Пускай критический констриктор
Шумит и нам грозится люто.
Но аvе Саеsаг, аvе Victог,
Formaliturite salutant.
 
   Мы были еще «Formaliturite», но Виктор уже не был Цезарем, во имя которого стоило умирать.
   Вся сцена не только не выдумана, но написана по живым следам.
   «Это был смотр сил, испытание позиций. Уйдя от науки, живя в Москве среди чужих людей, которые путались у него под ногами в кино, Некрылов понимал, что он и его друзья переменились ролями. Когда-то он приезжал сюда как признанный руководитель – проверять состояние сил, восстанавливать нарушенное равновесие. Теперь пора было перестать притворяться хозяином дома, в котором произошли беспорядки. Беспорядок начинал требовать у него отчета».
   Решающий разговор происходит через несколько минут – между Некрыловым и Драгомановым, а на деле – между Тыняновым и Шкловским.
   «– Товарищи, нам еще есть о чем говорить! Не будем считать время по-разному. Оно вытесняет нас из науки в беллетристику. Оно слопало нас, как хотело! Не нужно отшучиваться. Нужно это давление времени использовать».
   Но Драгоманов (в уста которого я вложил слова Юрия) отвечает:
   «– Вы используете давление времени? Зачем? Чтобы выстроить мнимую литературу?»
   В действительности было сказано более резко:
   «Вы сидите там в Москве на дырявых стульях и делаете высокую литературу!»
   Слово «делать» имеет в русском языке много значений. Но уточнение «на дырявых стульях» не оставляет сомнений. Под словом «высокая» подразумевалась «мнимая» – это было прямое указание на позицию «Нового ЛЕФа», с которой был не согласен Юрий[2].

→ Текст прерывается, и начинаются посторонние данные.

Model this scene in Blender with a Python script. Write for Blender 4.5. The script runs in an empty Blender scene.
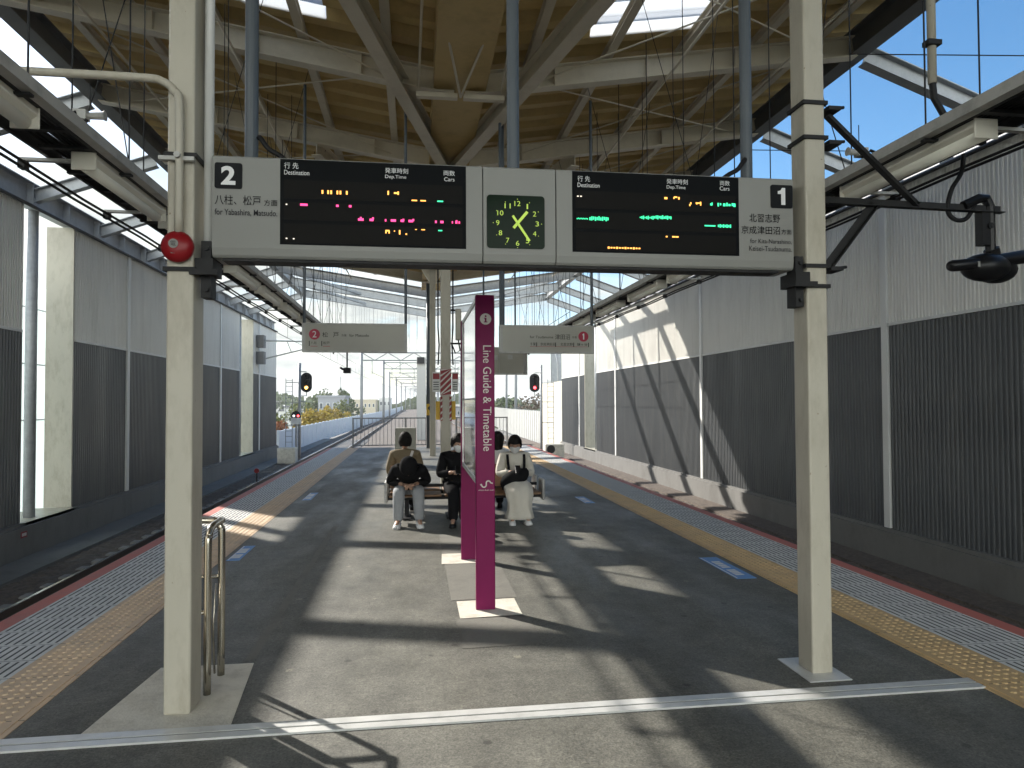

   Могли ли мы предположить тогда всю громадность усилий, которые будут приложены, чтобы подменить подлинную литературу мнимой? Могли ли вообразить, что придет время, когда позиция «ЛЕФа» покажется рыцарски благородной? Ведь она была искренней, а за искренность Маяковскому пришлось расплатиться выстрелом весной 1930 года.
6
   В 1928 году Шкловский опубликовал «Гамбургский счет». Это была книга, в которой Шкловский (так же как и в «Третьей фабрике») с трудом выкарабкивался из-под обломков собственной личности: сейчас ее можно высыпать, как высыпают из корзинки стручки гороха, – и среди многих почерневших, высохших, звенящих, как бубенчики, стручков найдется еще немало сохранивших свежесть.
   Он отрекается в этой книге от «Третьей фабрики», утверждая, что она для него самого «совершенно непонятна»: «Я хотел в ней капитулировать перед временем, переведя свои войска на другую сторону. Признать современность. Очевидно, у меня оказался не такой голос…» и «книги уводят автора от намерения» (с. 109). Но он ошибается. В «Третьей фабрике» намерение осуществилось: капитуляция удалась.
   «Гамбургский счет» был, однако, ударом по этой капитуляции, и ударом метким. Книгу предваряет маленькое предисловие: «Гамбургский счет – чрезвычайно важное понятие.
   Все борцы, когда борются, жулят и ложатся на лопатки по приказанию антрепренера.
   Раз в год, в гамбургском трактире, собираются борцы.
   Они борются при закрытых дверях и завешенных окнах.
   Долго, некрасиво и тяжело.
   Здесь устанавливаются истинные классы борцов – чтобы не исхалтуриться.
   Гамбургский счет необходим в литературе.
   По гамбургскому счету – Серафимовича и Вересаева нет. Они не доезжают до города.
   В Гамбурге Булгаков у ковра.
   Бабель – легковес.
   Горький – сомнителен (часто не в форме).
   Хлебников был чемпион» (с. 5).
   Понятие удержалось надолго, пожалуй, до наших дней. Литература наша живет двойной жизнью, и, хотя мы не съезжаемся время от времени в Гамбурге, чтобы бороться без подкупа и обмана, официальная точка зрения на искусство – одна, а профессиональная, почти не стронувшаяся с места за пятьдесят пять лет, – другая. Понятие «гамбургский счет» на десятилетия вперед провело демаркационную линию между литературой подлинной и мнимой.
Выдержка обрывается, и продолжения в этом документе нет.